Do You Love Me?

We were blessed this past Sunday by having as our guest speaker Amie Wiebe, district secretary for the Canadian Bible society, southern BC region. Amie’s personal testimony of the power of the scriptures in her coming to faith in Christ Jesus is powerful and moving. You can hear her testimony if you check out the Sermons page on our website (if it is not posted yet, the audio version should be up later this week).

Her presentation also included one of the most challenging videos I have ever watched. It was a mini-documentary of the Kimyal People of Papua, Indonesia, celebrating the arrival of the first shipment of the New Testament newly translated and published in their own language (http://vimeo.com/17025038). The joy of the people was matched only by their humble gratitude for the precious gift of the scriptures in their own heart language. They sang. They danced. They wept. They prayed. They praised God. In a holy echo of Psalm 78, they celebrated that now the scriptures, the Word of God would be a gift that would be handed down from parents to children to generations yet to be born. One could sense that for these people, the day that the scriptures were theirs to read in their own tongue, would be a day that the community would simply never forget.

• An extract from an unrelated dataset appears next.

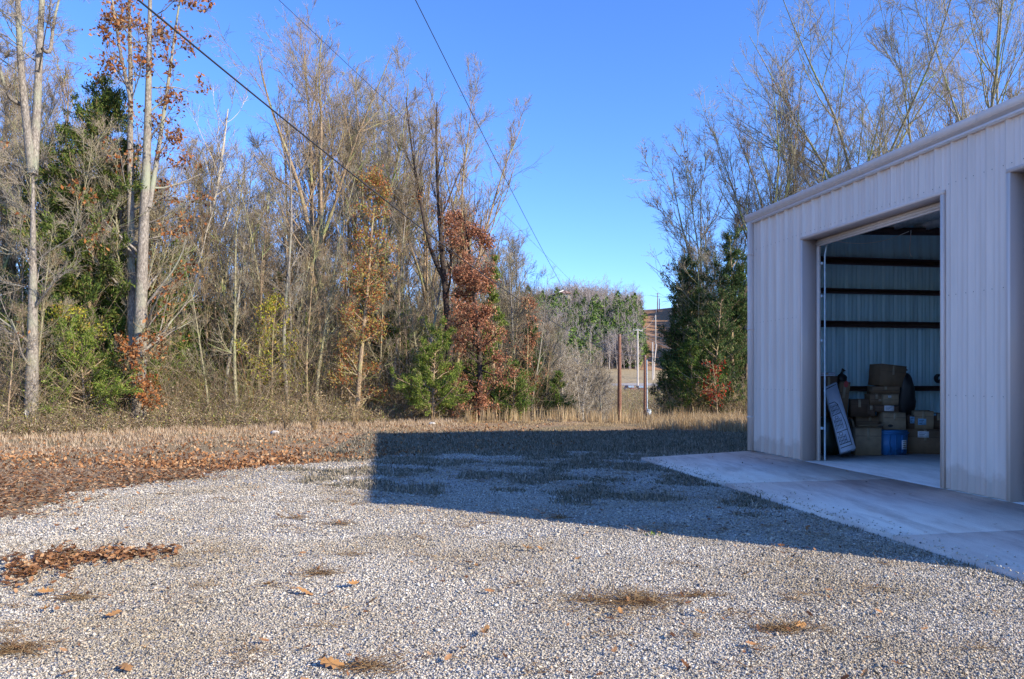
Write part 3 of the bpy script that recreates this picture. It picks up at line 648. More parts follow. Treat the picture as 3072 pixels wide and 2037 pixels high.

The video was not simply inspiring but challenging. I could not help but wonder when last did you and I tremble with awe and sing with thanksgiving because of this honour and privilege of being able to read the Word of God in our own language. This past year was the 400th anniversary of the King James version of the Bible, and while not the first English translation, it certainly has been the most famous and influential in the western world. Yet we often forget that just three years prior to King Henry VIII commissioning a translation of the scriptures into English (a version that would become known as the Great Bible), William Tyndale was executed and burned at the stake for daring to make just such a translation. With dozens of English language translations available to us, we have become so accustomed to the freedom and advantage of reading God’s Word, that most of us can hardly imagine what it would be to have to depend on foreign language translations upon which to nourish our faith and seek to share it. May we refresh our appreciation of the gift of the scriptures, and show forth the depth of our gratitude, as the old prayer asks, by “reading, learning, marking and inwardly digesting Thy holy Word of life.”

The video challenged not only with the question of whether we adequately and consistently remember to treasure God’s Word in the Bible. I was challenged simply to consider whether we adequately and consistently remember to treasure the gift of faith, the gift of Christ Jesus and the gift of his grace to us. In the 21st chapter of John’s gospel, we find the intriguing story of Jesus’ three-fold interrogation of Peter as to whether the disciple loved him. After each assurance of his devotion, the Lord responded to Peter with the command to feed his sheep.

Most often, we understand this passage as speaking to the Lord’s restoration of Peter after his three-fold denial of Jesus on the night of his arrest. We also commonly interpret the passage as a commissioning of Peter for the work of ministry and evangelism. Yet as I pondered the explosion of thankfulness and praise from the Kimyal people in receiving the New Testament in their own language, I realized that far above their excitement over a book was a simple and pure outpouring of love for God. Perhaps that question, “Do you love me?” which Jesus posed to Peter and which is asked of every follower, is as much heaven’s longing for nothing  more complicated than our answering love to God’s outrageous and extravagant grace to us in Jesus. An ancient prayer of the church voices it this way:

Lord, who am I,  that Thou shouldst desire so much to be loved by me? And whom shall I love, if I love not Thee, my Jesus? Here I am, Lord; dispose of me as Thou pleasest. Give me Thy love; I ask nothing more. Make me all Thine before I die.

As I watched the video of a people in Indonesia “rejoicing with great joy,” I found myself voicing another classic prayer of the Church which simply pleads: “O my faithful saviour, Jesus Christ, I love Thee. May I learn to love Thee more.”